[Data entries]
┌──

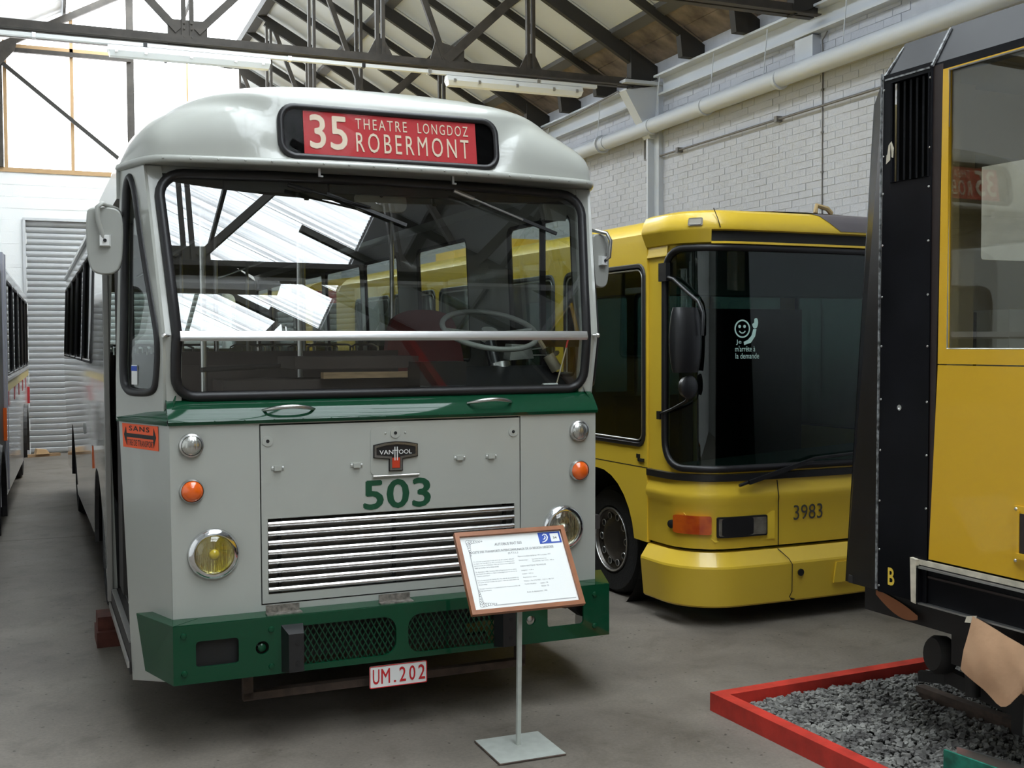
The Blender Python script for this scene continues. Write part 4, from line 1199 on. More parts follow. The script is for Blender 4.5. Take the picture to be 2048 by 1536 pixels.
sb = smoothpoly([(0.50, 1.5), (0.47, 1.85), (0.52, 2.16), (0.60, 2.24), (0.75, 2.26), (0.90, 2.24), (0.98, 2.16), (1.03, 1.85), (1.0, 1.5)], 3)
plate('backrest', [sb], 0.09, DRED, ds, PM((-0.06, 1.30, 0), (1, 0, 0), (0, 0.17, 1)), 40)
ob('pedestal', MB().box(0.6, 0.9, 1.2, 1.55, 1.0, 1.40), BLACKP, ds)
# steering wheel
SWC = Vector((0.79, 0.66, 2.085))
tilt = R(24)
def swp(a, r, h=0.0):
    return SWC + Vector((r * math.cos(a), r * math.sin(a) * math.cos(tilt) - 0 * h, r * math.sin(a) * math.sin(tilt))) + Vector((0, -math.sin(tilt), math.cos(tilt))) * h
sw = ob('steering_wheel', MB().tube([swp(2 * math.pi * k / 36, 0.292) for k in range(36)], 0.0165, 10, closed=True), STEERG, bus, 60)
ob('spoke', MB().tube([swp(0, 0.29), swp(0, 0.05, -0.03), swp(math.pi, 0.05, -0.03), swp(math.pi, 0.29)], 0.014, 8), STEERG, sw, 60)
ob('hub', MB().tube([swp(0, 0, -0.07), swp(0, 0, 0.0)], 0.05, 16), STEERG, sw, 40)
colm = ob('steering_column', MB().tube([swp(0, 0, -0.05), (0.83, 0.52, 1.62)], 0.04, 14), BLACKP, bus, 40)
ob('column_sleeve', MB().tube([(0.82, 0.57, 1.88), (0.826, 0.545, 1.80)], 0.06, 16), STEEL, colm, 40)
ob('switch_box', MB().hexa([(0.87, 0.54, 1.90), (1.03, 0.54, 1.91), (1.03, 0.64, 1.92), (0.87, 0.64, 1.91)], [(0.88, 0.53, 1.995), (1.01, 0.53, 1.985), (1.01, 0.63, 1.995), (0.88, 0.63, 2.0)]), STEERG, colm)
for z, e in ((1.965, 0.035), (1.93, -0.0)):
    lv = ob('lever', MB().tube([(1.03, 0.58, z), (1.12, 0.56, z + e * 0.3), (1.17, 0.55, z + e)], 0.004, 6), STEEL, colm)
    ob('knob', MB().lathe([(0.004, 0), (0.014, 0.012), (0.016, 0.025), (0.008, 0.042), (0, 0.044)], (1.165, 0.55, z + e), (0.8, -0.1, 0.45), 10), WHITEP, lv, 60)
ob('marker_wand', MB().tube([(1.0, 0.17, 1.745), (1.10, 0.2, 2.03)], 0.004, 6), mat('wand_cream', (0.55, 0.45, 0.32), 0.5), bus)
ob('wand_tip', MB().tube([(1.08, 0.195, 1.975), (1.10, 0.2, 2.04)], 0.006, 6), RED, bus)
ob('dash_switch', MB().tube([(0.90, 0.13, 1.755), (0.99, 0.13, 1.757)], 0.018, 10), WHITEP, bus, 40)
ob('cab_fan', MB().tube([(1.07, 0.42, 1.93), (1.12, 0.40, 1.84)], 0.035, 12).tube([(1.05, 0.43, 1.97), (1.02, 0.44, 2.02)], 0.014, 8), mat('fan_khaki', (0.26, 0.22, 0.15), 0.5), bus, 40)
ob('cab_shelf', MB().box(1.10, 1.26, 0.2, 1.6, 1.98, 2.03), BLACKP, bus)
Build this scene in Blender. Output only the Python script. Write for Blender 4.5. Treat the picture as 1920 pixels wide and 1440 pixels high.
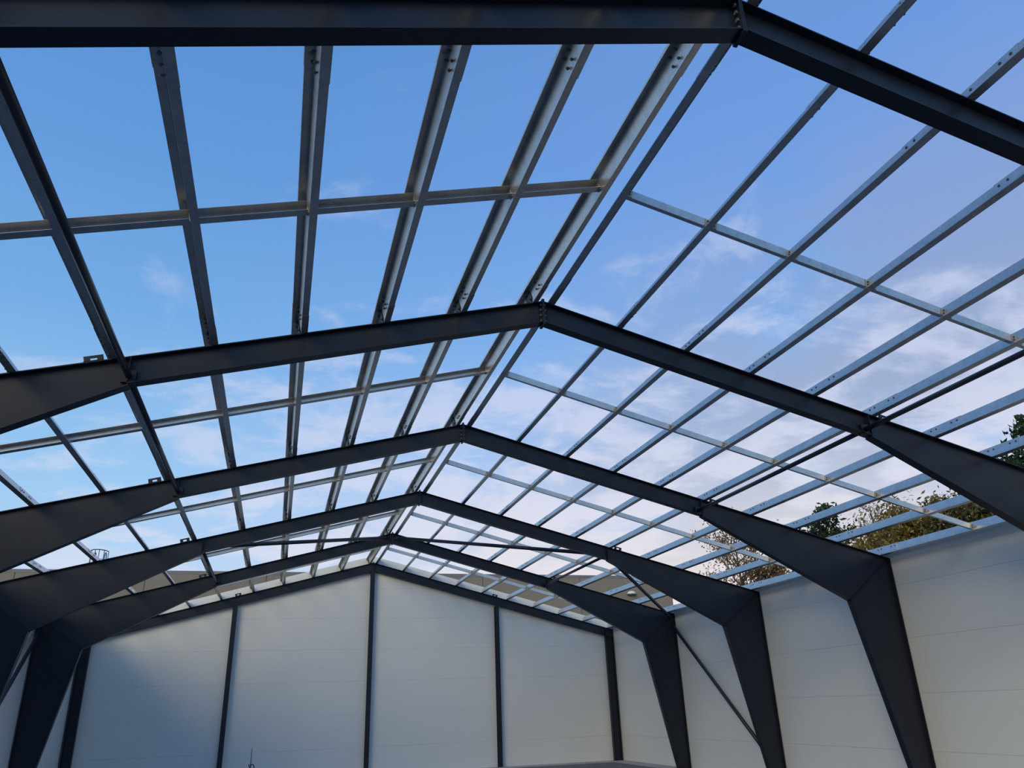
import bpy, math, random
from mathutils import Vector, Matrix

# ------------------------------------------------------------------ scene reset
for o in list(bpy.data.objects):
    bpy.data.objects.remove(o, do_unlink=True)
scene = bpy.context.scene
COL = scene.collection
random.seed(7)

# ------------------------------------------------------------------ camera
cam_d = bpy.data.cameras.new('camera')
cam_d.sensor_width = 36.0
cam_d.lens = 1444.467 / 1920.0 * 36.0
cam_d.clip_start = 0.05
cam_d.clip_end = 2000
cam = bpy.data.objects.new('camera', cam_d)
COL.objects.link(cam)
CR = Vector((0.96133699, -0.2732951, -0.03377856))
CU = Vector((-0.07608593, -0.38150012, 0.92123211))
CF = Vector((0.26465474, 0.88304442, 0.38754408))
CP = Vector((-3.0972, 0.0, 1.9))
cam.matrix_world = Matrix(((CR.x, CU.x, -CF.x, CP.x), (CR.y, CU.y, -CF.y, CP.y),
                           (CR.z, CU.z, -CF.z, CP.z), (0, 0, 0, 1)))
scene.camera = cam

# ------------------------------------------------------------------ colour management
scene.view_settings.view_transform = 'Standard'
scene.view_settings.look = 'None'
scene.view_settings.gamma = 1.0
scene.view_settings.use_curve_mapping = False
scene.view_settings.exposure = 0.0


def lin(r, g, b):
    def c(v):
        v = v / 255.0
        return v / 12.92 if v <= 0.04045 else ((v + 0.055) / 1.055) ** 2.4
    return (c(r), c(g), c(b), 1.0)


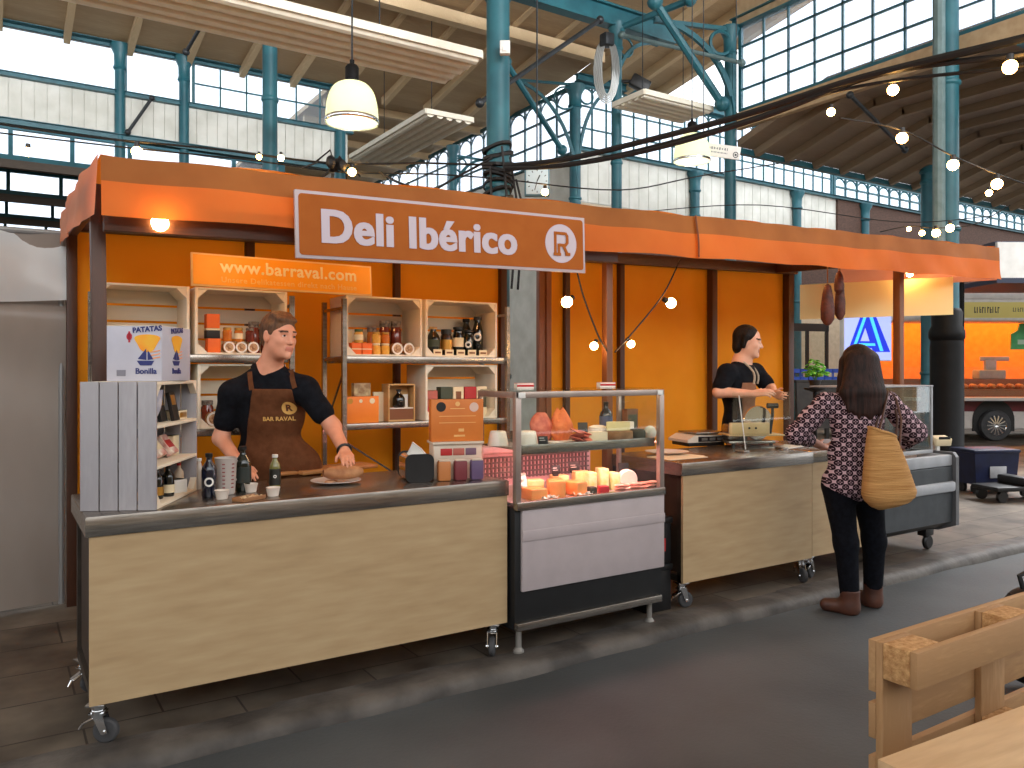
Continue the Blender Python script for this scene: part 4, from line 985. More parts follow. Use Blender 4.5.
def carton(label, loc, sx, sy, sz, m, rz=0.0, group=None, name='carton', cat='box', band=None, panel=None):
    """a closed box with a lid seam, and an optional band or printed front panel; loc = centre of its base"""
    o = thing(name, label, cat, loc, rz, group)
    b = MB(); b.box((0, 0, sz/2), (sx, sy, sz), bev=min(sx, sy, sz)*0.03); b.box((0, 0, sz*0.985), (sx*0.985, sy*0.985, sz*0.03), bev=0.001); b.build('body', m, o)
    if band: z0, z1, bm = band; b = MB(); b.bx(-sx/2-0.001, sx/2+0.001, -sy/2-0.001, sy/2+0.001, sz*z0, sz*z1); b.build('band', bm, o)
    if panel: x0, x1, z0, z1, pm = panel; b = MB(); b.bx(sx*(x0-0.5), sx*(x1-0.5), -sy/2-0.0016, -sy/2+0.002, sz*z0, sz*z1, bev=0.0005); b.build('front_label', pm, o)
    return o

# ---- the white crate on the counter end with its shelves
TZ = 0.921
KC = V((0.292, 3.715, TZ)); KA = math.radians(-28)
ka, kb = V((math.cos(KA), math.sin(KA), 0)), V((-math.sin(KA), math.cos(KA), 0))
KW, KD, KH = 0.302, 0.56, 0.53
CKW = thing('display_crate', 'white slatted crate stood on end on the steel counter with three shelves of goods', 'crate', KC, KA)
for k in range(4):
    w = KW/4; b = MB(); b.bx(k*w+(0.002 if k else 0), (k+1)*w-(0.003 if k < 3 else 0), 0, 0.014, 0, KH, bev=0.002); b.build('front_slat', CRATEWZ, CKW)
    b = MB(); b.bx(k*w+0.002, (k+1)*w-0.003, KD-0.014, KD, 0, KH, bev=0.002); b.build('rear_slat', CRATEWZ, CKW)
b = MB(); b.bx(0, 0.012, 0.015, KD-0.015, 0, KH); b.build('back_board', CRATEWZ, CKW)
for z0, nm in ((0, 'floor_board'), (0.165, 'shelf'), (0.335, 'shelf'), (KH-0.014, 'top_board')):
    b = MB(); b.bx(0.013, KW, 0.015, KD-0.015, z0, z0+0.014, bev=0.002)
    b.build(nm, CRATEW, CKW)
for y0, s_ in ((0.015, 1), (KD-0.015, -1)):
    for z0, d in ((0.014, 0.05), (KH-0.014, -0.05)):
        b = MB(); b.prism([(KW-0.03, y0, z0), (KW-0.03, y0+s_*0.05, z0), (KW-0.03, y0, z0+d)], (0.029, 0, 0)); b.build('corner_block', CRATEW, CKW)
def kp(x, y, z): return KC+ka*x+kb*y+V((0, 0, z+0.0005))
# top shelf
pk = MB(); pk.grid(lambda u, v: (0.10*(u-0.5)*(1-0.2*abs(v-0.5)), 0.02*math.sin(u*PI)*math.sin(v*PI)+0.004*math.sin(u*19+v*7), 0.15*v), 12, 12)
pk.grid(lambda u, v: (0.10*(u-0.5)*(1-0.2*abs(v-0.5)), -0.02*math.sin(u*PI)*math.sin(v*PI), 0.15*v), 12, 12)
o = pk.build('snack_bag', mat('silver_blue_packet', (206, 206, 214), (120, 130, 170), rough=0.3, scale=14), loc=kp(0.25, 0.09, 0.349)); o.rotation_euler = (0.25, 0, KA+PI/2); tag(o, 'crinkled white and blue snack bag on the crate top shelf', 'bag')
for k in range(3):
    o = carton('%s slim packet leaning on the top shelf of the white crate' % ('dark first', 'dark second', 'dark third')[k], kp(0.21+0.03*k, 0.19+0.075*k, 0.349), 0.075, 0.016, 0.13, BLACKP, KA+PI/2, 'dark packets on the crate top shelf', 'packet', 'packet', panel=(0.15, 0.85, 0.55, 0.9, GOLD)); o.rotation_euler = (-0.2, 0, KA+PI/2)
o = carton('tan open carton of bars at the inner end of the crate top shelf', kp(0.22, 0.46, 0.349), 0.12, 0.09, 0.04, CREAMP, KA+PI/2, panel=(0.1, 0.9, 0.2, 0.8, GOLD))
o = carton('pale flat packet lying on the crate top shelf', kp(0.10, 0.40, 0.349), 0.10, 0.07, 0.025, PAPER, KA+1.1)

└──

- [AIM OF THE TASK]:
Above are records; repeat only the lines from the line with "Build this scene" through the line with "return (c(r), c(g), c(b), 1.0)", and leave pictures out.

- [RESPONSE BELOW]:
Build this scene in Blender. Output only the Python script. Write for Blender 4.5. Treat the picture as 1920 pixels wide and 1440 pixels high.
import bpy, math, random
from mathutils import Vector, Matrix

# ------------------------------------------------------------------ scene reset
for o in list(bpy.data.objects):
    bpy.data.objects.remove(o, do_unlink=True)
scene = bpy.context.scene
COL = scene.collection
random.seed(7)

# ------------------------------------------------------------------ camera
cam_d = bpy.data.cameras.new('camera')
cam_d.sensor_width = 36.0
cam_d.lens = 1444.467 / 1920.0 * 36.0
cam_d.clip_start = 0.05
cam_d.clip_end = 2000
cam = bpy.data.objects.new('camera', cam_d)
COL.objects.link(cam)
CR = Vector((0.96133699, -0.2732951, -0.03377856))
CU = Vector((-0.07608593, -0.38150012, 0.92123211))
CF = Vector((0.26465474, 0.88304442, 0.38754408))
CP = Vector((-3.0972, 0.0, 1.9))
cam.matrix_world = Matrix(((CR.x, CU.x, -CF.x, CP.x), (CR.y, CU.y, -CF.y, CP.y),
                           (CR.z, CU.z, -CF.z, CP.z), (0, 0, 0, 1)))
scene.camera = cam

# ------------------------------------------------------------------ colour management
scene.view_settings.view_transform = 'Standard'
scene.view_settings.look = 'None'
scene.view_settings.gamma = 1.0
scene.view_settings.use_curve_mapping = False
scene.view_settings.exposure = 0.0


def lin(r, g, b):
    def c(v):
        v = v / 255.0
        return v / 12.92 if v <= 0.04045 else ((v + 0.055) / 1.055) ** 2.4
    return (c(r), c(g), c(b), 1.0)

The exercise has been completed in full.